J'ai beaucoup apprécié par contre cet épisode en suspension, où il n'est plus question que de suivre en parallèle Carrie en détresse à l'hôpital psychiatrique, et Brody au fond du trou à Caracas. Là, il n'y a pratiquement plus d'intrigue, mais une plongée franchement éprouvante et plutôt convaincante dans des univers sans lumière, où même Claire Danes parvient à se montrer touchante. Et puis lorsque le plan audacieux de Saul commence à se révéler et à se mettre en place, ça redevient bien haletant, avec certains moments de suspense franchement insoutenables. Jusqu'à un final impressionnant et particulièrement déprimant. Hats off to Damian Lewis, qui achève donc ici son éprouvant parcours, dans une forme de sérénité qui lui donne encore plus de force. Le show fait ensuite le choix de se conclure de façon assez apaisée, et comme souvent quand une saison se finit de façon idéale, on se demande si c'est une bonne idée de l'avoir prolongée.
Saison 4
Le risque de perdre tout intérêt et de faire la saison de trop était réel. Il faut désormais créer de toutes pièces une nouvelle histoire, de nouveaux conflits, et parvenir à convaincre le spectateur de s'y intéresser encore. C'est sans doute là que le format de la série se révèle sans équivalent, en ce qu'il permet de travailler ses personnages au long cours et — si l'écriture et l'interprétation sont au rendez-vous — d'aboutir à quelque chose de passionnant. Les scénaristes n'ont donc en quelque sorte qu'à déplacer de nouveaux pions, et de voir comment leurs personnages, désormais solidement campés, vont gérer ça.
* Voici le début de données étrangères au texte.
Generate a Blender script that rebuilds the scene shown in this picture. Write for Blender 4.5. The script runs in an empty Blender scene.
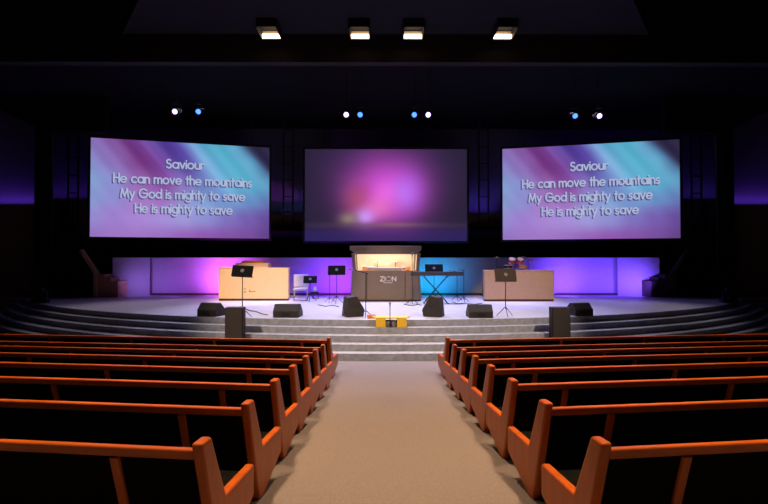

Et c'est ce qui se passe ici, avec une vraie efficacité dans l'invention de situations de suspense, efficacité qui va culminer dans les épisodes 7-8-9, enchaînement furieux voire éprouvant de rebondissements et de tension qui ne se relâche pas. Avec en plus une vraie sensation de dépaysement puisque l'essentiel de l'action se déroule au Pakistan, figuré de façon très convaincante par un tournage... en Afrique du Sud. Et ce n'est pas pour autant pour sombrer dans la surenchère putassière à la 24, puisque l'épisode final s'autorisera le luxe d'abandonner le registre de l'action pour brutalement ralentir le tempo et revenir sur ses personnages et leurs démons intérieurs. Et s'il s'agit évidemment avant tout de divertir son public, la série parvient à glisser au passage d'audacieux échanges où la responsabilité des deux camps sont plus ou moins mis dos à dos, et on se dit que c'est assez courageux d'imposer ça au spectateur américain. Bref, si dans son concept on perd un peu la spécificité de ce qui faisait les premières saisons, cette prolongation m'a étonnamment plu.